PROVIDED RECORDS

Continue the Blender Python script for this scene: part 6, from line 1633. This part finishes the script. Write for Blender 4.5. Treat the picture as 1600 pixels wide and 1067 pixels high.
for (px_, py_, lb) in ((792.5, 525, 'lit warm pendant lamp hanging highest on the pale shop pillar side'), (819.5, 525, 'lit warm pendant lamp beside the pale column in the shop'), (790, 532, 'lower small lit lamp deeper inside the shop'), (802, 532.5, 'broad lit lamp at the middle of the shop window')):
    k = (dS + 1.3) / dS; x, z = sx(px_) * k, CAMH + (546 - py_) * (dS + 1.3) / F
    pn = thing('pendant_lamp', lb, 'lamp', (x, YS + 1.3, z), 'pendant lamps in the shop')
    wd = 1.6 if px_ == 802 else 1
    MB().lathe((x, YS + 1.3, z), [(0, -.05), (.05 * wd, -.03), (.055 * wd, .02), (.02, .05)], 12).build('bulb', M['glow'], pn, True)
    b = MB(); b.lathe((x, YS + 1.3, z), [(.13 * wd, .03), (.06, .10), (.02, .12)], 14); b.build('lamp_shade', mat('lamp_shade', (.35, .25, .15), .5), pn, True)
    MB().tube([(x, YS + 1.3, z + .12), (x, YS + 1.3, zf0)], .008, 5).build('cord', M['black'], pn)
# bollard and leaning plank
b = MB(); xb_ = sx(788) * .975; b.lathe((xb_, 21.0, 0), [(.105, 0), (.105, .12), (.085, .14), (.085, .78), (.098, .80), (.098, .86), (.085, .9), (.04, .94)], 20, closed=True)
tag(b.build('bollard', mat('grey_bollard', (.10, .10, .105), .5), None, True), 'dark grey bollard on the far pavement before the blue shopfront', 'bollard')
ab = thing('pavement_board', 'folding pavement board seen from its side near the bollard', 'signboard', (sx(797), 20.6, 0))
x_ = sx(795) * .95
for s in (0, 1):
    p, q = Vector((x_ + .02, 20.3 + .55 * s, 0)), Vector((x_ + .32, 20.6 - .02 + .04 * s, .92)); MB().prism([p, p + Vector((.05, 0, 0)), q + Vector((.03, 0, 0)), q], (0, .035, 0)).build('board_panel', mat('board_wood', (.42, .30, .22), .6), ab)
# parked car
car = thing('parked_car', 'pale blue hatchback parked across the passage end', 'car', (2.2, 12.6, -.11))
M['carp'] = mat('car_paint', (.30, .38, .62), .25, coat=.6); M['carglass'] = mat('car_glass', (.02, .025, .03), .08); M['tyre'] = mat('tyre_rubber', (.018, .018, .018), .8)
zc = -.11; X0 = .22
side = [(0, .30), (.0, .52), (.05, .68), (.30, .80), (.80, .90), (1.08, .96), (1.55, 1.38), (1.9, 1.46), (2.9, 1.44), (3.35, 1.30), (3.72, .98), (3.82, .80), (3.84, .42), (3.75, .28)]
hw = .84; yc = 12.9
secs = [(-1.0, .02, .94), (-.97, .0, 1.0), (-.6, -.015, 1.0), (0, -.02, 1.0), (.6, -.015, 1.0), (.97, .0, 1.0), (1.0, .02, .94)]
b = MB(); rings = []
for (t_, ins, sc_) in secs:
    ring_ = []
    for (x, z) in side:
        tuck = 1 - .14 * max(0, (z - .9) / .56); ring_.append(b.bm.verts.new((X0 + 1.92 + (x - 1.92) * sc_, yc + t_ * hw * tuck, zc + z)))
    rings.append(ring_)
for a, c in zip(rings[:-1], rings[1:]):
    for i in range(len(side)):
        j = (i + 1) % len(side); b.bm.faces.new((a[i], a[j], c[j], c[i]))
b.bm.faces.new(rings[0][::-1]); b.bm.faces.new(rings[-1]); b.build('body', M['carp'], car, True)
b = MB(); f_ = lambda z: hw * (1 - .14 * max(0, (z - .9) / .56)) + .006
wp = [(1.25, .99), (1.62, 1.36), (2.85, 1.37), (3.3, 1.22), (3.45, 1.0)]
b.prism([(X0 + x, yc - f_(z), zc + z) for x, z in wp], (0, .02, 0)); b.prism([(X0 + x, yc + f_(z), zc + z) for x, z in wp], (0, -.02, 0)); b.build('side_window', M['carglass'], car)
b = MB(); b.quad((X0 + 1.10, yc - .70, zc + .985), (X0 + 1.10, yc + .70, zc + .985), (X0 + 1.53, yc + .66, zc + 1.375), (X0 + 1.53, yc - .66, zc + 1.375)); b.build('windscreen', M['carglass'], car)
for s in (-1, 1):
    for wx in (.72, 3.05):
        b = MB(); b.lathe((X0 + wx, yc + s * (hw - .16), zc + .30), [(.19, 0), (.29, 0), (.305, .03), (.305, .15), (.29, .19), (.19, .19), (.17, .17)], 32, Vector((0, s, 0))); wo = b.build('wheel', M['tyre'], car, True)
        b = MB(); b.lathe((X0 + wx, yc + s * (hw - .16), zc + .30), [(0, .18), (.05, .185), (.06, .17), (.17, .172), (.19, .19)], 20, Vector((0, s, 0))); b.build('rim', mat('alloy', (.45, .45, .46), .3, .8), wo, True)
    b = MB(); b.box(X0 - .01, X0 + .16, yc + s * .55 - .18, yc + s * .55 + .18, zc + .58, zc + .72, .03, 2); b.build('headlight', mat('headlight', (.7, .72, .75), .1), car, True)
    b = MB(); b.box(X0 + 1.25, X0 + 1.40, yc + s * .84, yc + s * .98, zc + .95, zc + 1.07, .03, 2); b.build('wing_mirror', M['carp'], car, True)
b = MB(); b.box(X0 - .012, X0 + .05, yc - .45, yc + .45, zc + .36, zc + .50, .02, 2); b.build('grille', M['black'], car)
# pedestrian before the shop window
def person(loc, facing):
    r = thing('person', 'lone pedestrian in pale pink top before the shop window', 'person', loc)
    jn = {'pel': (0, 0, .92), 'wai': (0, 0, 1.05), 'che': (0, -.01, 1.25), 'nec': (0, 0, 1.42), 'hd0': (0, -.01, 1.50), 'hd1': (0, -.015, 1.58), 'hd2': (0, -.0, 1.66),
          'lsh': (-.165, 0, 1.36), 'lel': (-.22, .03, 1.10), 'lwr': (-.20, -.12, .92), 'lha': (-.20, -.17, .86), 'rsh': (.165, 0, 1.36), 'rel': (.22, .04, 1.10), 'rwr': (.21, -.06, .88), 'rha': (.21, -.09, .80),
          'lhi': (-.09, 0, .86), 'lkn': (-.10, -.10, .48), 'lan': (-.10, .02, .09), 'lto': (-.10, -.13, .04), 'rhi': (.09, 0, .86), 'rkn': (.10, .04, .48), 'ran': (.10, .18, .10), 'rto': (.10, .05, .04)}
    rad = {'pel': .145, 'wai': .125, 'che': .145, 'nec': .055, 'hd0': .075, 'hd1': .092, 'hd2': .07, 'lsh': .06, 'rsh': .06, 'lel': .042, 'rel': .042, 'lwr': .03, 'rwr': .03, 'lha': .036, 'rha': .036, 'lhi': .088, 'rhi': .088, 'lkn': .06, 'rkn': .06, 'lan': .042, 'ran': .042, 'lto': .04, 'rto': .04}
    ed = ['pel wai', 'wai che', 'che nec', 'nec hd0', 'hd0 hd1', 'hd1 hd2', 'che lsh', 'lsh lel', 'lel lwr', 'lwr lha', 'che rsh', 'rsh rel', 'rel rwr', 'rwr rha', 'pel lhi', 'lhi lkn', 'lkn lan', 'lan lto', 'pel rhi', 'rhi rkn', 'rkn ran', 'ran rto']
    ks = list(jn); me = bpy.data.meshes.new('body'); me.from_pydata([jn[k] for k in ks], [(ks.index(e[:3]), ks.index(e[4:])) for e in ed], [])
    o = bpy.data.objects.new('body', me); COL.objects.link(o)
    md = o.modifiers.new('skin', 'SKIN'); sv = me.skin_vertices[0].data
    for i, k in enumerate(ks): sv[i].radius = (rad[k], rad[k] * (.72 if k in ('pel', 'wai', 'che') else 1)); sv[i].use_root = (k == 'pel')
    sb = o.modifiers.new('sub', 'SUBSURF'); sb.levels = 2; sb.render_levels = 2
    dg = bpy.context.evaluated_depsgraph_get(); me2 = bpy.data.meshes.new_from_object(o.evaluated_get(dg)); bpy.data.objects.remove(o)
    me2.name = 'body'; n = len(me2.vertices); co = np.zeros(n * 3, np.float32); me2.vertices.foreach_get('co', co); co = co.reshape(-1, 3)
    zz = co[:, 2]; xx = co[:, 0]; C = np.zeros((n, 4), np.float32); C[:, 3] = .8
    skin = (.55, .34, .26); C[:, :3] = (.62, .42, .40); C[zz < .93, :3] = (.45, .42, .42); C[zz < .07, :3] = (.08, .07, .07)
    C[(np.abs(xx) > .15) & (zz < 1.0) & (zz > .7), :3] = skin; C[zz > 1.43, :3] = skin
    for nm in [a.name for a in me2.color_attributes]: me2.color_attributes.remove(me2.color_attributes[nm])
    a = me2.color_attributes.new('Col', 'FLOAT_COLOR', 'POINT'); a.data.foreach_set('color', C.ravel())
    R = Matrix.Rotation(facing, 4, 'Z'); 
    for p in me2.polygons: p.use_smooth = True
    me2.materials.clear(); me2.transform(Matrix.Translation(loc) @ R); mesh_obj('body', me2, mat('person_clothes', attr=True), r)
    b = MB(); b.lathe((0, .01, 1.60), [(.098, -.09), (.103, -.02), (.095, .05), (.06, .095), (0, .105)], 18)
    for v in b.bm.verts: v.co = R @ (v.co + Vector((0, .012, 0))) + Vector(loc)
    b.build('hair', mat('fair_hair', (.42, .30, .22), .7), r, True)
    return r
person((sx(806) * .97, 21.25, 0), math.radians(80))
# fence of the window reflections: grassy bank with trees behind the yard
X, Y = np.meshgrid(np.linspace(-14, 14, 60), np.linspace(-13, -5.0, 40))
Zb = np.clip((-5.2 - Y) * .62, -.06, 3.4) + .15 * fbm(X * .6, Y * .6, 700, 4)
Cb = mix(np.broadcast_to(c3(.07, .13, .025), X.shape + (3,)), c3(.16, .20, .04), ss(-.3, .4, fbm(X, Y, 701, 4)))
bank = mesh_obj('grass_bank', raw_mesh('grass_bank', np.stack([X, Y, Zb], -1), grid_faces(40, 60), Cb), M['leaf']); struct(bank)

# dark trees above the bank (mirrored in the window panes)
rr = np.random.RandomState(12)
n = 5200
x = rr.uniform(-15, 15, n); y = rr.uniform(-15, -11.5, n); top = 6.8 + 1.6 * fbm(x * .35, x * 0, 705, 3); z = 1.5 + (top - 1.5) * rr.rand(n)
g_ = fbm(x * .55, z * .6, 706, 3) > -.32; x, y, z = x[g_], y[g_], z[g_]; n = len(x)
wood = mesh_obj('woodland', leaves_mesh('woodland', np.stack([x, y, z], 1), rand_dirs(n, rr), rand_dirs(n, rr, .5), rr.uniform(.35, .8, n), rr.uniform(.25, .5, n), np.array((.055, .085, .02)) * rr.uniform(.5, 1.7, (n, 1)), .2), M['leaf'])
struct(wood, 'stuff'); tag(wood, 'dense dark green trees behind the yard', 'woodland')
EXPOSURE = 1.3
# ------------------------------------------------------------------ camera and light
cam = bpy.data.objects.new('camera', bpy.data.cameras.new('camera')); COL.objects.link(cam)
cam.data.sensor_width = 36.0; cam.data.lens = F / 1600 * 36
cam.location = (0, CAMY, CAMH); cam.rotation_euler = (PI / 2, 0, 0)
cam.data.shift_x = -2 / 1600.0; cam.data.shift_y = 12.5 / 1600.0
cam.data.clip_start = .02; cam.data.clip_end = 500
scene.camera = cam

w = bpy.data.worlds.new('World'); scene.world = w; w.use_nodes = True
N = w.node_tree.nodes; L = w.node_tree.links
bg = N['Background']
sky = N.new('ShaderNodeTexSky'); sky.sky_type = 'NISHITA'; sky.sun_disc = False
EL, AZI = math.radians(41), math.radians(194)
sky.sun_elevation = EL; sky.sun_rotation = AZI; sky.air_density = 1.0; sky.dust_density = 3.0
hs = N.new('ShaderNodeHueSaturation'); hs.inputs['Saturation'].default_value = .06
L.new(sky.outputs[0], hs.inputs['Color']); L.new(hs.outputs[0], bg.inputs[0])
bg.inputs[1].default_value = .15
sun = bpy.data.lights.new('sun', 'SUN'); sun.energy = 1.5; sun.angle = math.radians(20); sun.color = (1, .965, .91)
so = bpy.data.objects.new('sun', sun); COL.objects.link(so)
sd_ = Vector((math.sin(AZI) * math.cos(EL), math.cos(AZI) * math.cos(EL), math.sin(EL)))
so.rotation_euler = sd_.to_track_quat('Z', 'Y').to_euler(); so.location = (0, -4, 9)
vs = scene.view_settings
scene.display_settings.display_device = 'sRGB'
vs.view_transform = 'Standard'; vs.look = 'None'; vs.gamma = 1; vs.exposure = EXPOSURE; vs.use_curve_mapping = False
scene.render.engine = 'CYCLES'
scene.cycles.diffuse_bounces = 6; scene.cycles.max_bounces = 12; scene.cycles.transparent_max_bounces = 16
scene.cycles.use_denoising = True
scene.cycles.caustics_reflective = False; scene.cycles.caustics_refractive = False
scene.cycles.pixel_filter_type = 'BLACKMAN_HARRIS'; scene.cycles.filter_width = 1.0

...

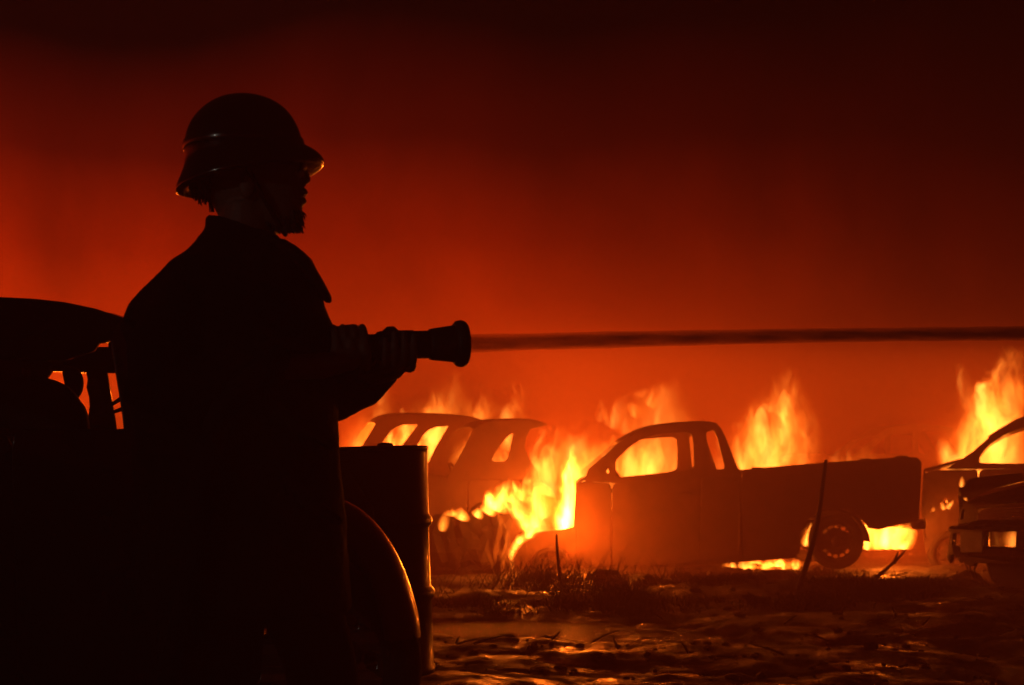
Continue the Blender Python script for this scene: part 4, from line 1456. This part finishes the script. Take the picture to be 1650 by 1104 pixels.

EXERCISE
Identify the lines that hold the word "finishes". Copy every one of them.

RESPONSE TO THE TASK
Continue the Blender Python script for this scene: part 6, from line 1633. This part finishes the script. Write for Blender 4.5. Treat the picture as 1600 pixels wide and 1067 pixels high.
Continue the Blender Python script for this scene: part 4, from line 1456. This part finishes the script. Take the picture to be 1650 by 1104 pixels.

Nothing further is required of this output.